#### Work required
What follows is a listing. Return every line of it exactly.

#### Data section
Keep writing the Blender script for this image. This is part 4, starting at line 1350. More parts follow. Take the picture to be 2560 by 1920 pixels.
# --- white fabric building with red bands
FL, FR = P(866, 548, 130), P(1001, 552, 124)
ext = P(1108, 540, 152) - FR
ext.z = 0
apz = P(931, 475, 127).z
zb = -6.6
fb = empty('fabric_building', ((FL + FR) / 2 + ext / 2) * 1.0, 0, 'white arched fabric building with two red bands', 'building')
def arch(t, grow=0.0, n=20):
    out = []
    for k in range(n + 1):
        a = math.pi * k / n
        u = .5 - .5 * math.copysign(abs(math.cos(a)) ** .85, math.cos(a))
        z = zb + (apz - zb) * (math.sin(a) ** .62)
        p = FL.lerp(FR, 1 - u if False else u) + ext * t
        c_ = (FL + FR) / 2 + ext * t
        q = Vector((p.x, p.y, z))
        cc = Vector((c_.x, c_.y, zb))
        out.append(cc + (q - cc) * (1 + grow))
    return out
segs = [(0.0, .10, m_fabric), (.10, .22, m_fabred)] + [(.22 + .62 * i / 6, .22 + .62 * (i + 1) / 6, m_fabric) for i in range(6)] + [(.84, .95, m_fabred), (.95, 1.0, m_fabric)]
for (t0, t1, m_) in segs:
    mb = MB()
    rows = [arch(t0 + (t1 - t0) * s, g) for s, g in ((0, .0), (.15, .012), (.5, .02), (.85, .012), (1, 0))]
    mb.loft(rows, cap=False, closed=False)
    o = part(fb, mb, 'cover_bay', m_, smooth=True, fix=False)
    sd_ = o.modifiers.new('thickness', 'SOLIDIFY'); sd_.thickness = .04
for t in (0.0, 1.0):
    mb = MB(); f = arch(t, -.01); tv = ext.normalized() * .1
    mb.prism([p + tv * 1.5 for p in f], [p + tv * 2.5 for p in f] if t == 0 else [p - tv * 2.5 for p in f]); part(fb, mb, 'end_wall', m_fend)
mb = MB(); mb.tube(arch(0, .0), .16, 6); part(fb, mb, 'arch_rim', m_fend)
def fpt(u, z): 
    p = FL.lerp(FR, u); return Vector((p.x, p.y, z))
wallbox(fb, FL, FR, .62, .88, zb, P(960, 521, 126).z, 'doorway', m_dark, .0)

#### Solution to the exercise
Keep writing the Blender script for this image. This is part 4, starting at line 1350. More parts follow. Take the picture to be 2560 by 1920 pixels.
# --- white fabric building with red bands
FL, FR = P(866, 548, 130), P(1001, 552, 124)
ext = P(1108, 540, 152) - FR
ext.z = 0
apz = P(931, 475, 127).z
zb = -6.6
fb = empty('fabric_building', ((FL + FR) / 2 + ext / 2) * 1.0, 0, 'white arched fabric building with two red bands', 'building')
def arch(t, grow=0.0, n=20):
    out = []
    for k in range(n + 1):
        a = math.pi * k / n
        u = .5 - .5 * math.copysign(abs(math.cos(a)) ** .85, math.cos(a))
        z = zb + (apz - zb) * (math.sin(a) ** .62)
        p = FL.lerp(FR, 1 - u if False else u) + ext * t
        c_ = (FL + FR) / 2 + ext * t
        q = Vector((p.x, p.y, z))
        cc = Vector((c_.x, c_.y, zb))
        out.append(cc + (q - cc) * (1 + grow))
    return out
segs = [(0.0, .10, m_fabric), (.10, .22, m_fabred)] + [(.22 + .62 * i / 6, .22 + .62 * (i + 1) / 6, m_fabric) for i in range(6)] + [(.84, .95, m_fabred), (.95, 1.0, m_fabric)]
for (t0, t1, m_) in segs:
    mb = MB()
    rows = [arch(t0 + (t1 - t0) * s, g) for s, g in ((0, .0), (.15, .012), (.5, .02), (.85, .012), (1, 0))]
    mb.loft(rows, cap=False, closed=False)
    o = part(fb, mb, 'cover_bay', m_, smooth=True, fix=False)
    sd_ = o.modifiers.new('thickness', 'SOLIDIFY'); sd_.thickness = .04
for t in (0.0, 1.0):
    mb = MB(); f = arch(t, -.01); tv = ext.normalized() * .1
    mb.prism([p + tv * 1.5 for p in f], [p + tv * 2.5 for p in f] if t == 0 else [p - tv * 2.5 for p in f]); part(fb, mb, 'end_wall', m_fend)
mb = MB(); mb.tube(arch(0, .0), .16, 6); part(fb, mb, 'arch_rim', m_fend)
def fpt(u, z): 
    p = FL.lerp(FR, u); return Vector((p.x, p.y, z))
wallbox(fb, FL, FR, .62, .88, zb, P(960, 521, 126).z, 'doorway', m_dark, .0)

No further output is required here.